El vicepresidente Dick Cheney, acompañado por los “halcones-gallina” del Pentágono, los editorialistas del Wall Street Journal y de otros medios importantes, denunció durante meses con ahínco que el 9-4-01 un oficial de la inteligencia iraquí se había reunido en Praga con Mohammed Atta, el líder de los terroristas del 11/9. “Con base en la evidencia disponible –dice la comisión–, incluidas las investigaciones de las autoridades checas y de EE.UU., no creemos que tal reunión se produjo.” Cheney no se inmuta: el 17-6-04 manifiesta que “nunca se probó (que la reunión tuvo lugar), nunca se refutó”. La CIA, la comisión, el registro de los llamados telefónicos de Atta y otras evidencias prueban que el terrorista se hallaba ese día en Florida. Pero se trata de un simple detalle y el vicepresidente no es detallista.
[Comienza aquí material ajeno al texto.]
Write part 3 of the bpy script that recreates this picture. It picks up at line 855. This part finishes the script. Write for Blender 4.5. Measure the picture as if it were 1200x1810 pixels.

El escándalo de las torturas infligidas a prisioneros iraquíes y el informe de Human Rights First sobre la existencia de 26 centros de detención de las fuerzas armadas estadounidenses –la mitad, perfectamente clandestinos– en Afganistán, Irak, Pakistán, Jordania y aun en buques de guerra, han provocado un vuelco en la línea informativa y editorial de los principales medios norteamericanos. Antes apoyadores y concesivos, hoy critican sin tapujos las formas que asume la ocupación de Irak. Esto irrita al vicepresidente Cheney: “escandalosa” y “malévola” le pareció la cobertura de The New York Times del informe de la comisión investigadora. Se quejó del despliegue que tuvo y tiene el tema de la cárcel de Abu Ghraib: “De esas informaciones se desprende que el gobierno de EE.UU. practica la tortura como política, y eso no es verdad”. La verdad se encuentra en el memorándum que el jefe del Pentágono, Donald Rumsfeld, aprobó el 6-3-03, poco antes de la invasión: para obtener datos de inteligencia, prescribe, “las restricciones corrientes al uso de la tortura pueden no respetarse” (véase Página/12, 13-6-04).
El informe de la comisión revela que en realidad ayudaron a Osama bin Laden dos aliados irrestrictos de EE.UU. en “la guerra contra el terrorismo”, Pakistán y Arabia Saudita. Lo hicieron por intermedio del régimen talibán o de manera directa. El reino saudí permitió que Osama recolectara fondos, reclutara adeptos e instalara células de Al Qaida en todo el país. Organismos militares y servicios de inteligencia paquistaníes coordinaron diversas operaciones con los talibanes y Al Qaida. Y ni se piense que EE.UU. se propone “llevar la democracia” al régimen feudal de Arabia Saudita o derrocar al dictador de Pakistán. Como alguna vez dijera la embajadora Jeane Kirkpatrick, “hombre” de Reagan y de los dos Bush: “Hay que distinguir entre las dictaduras de los enemigos y los gobiernos autoritarios de los amigos”. Entre los últimos se contaban por entonces Videla, Pinochet y otros sanguinarios ejemplares de la raza humana.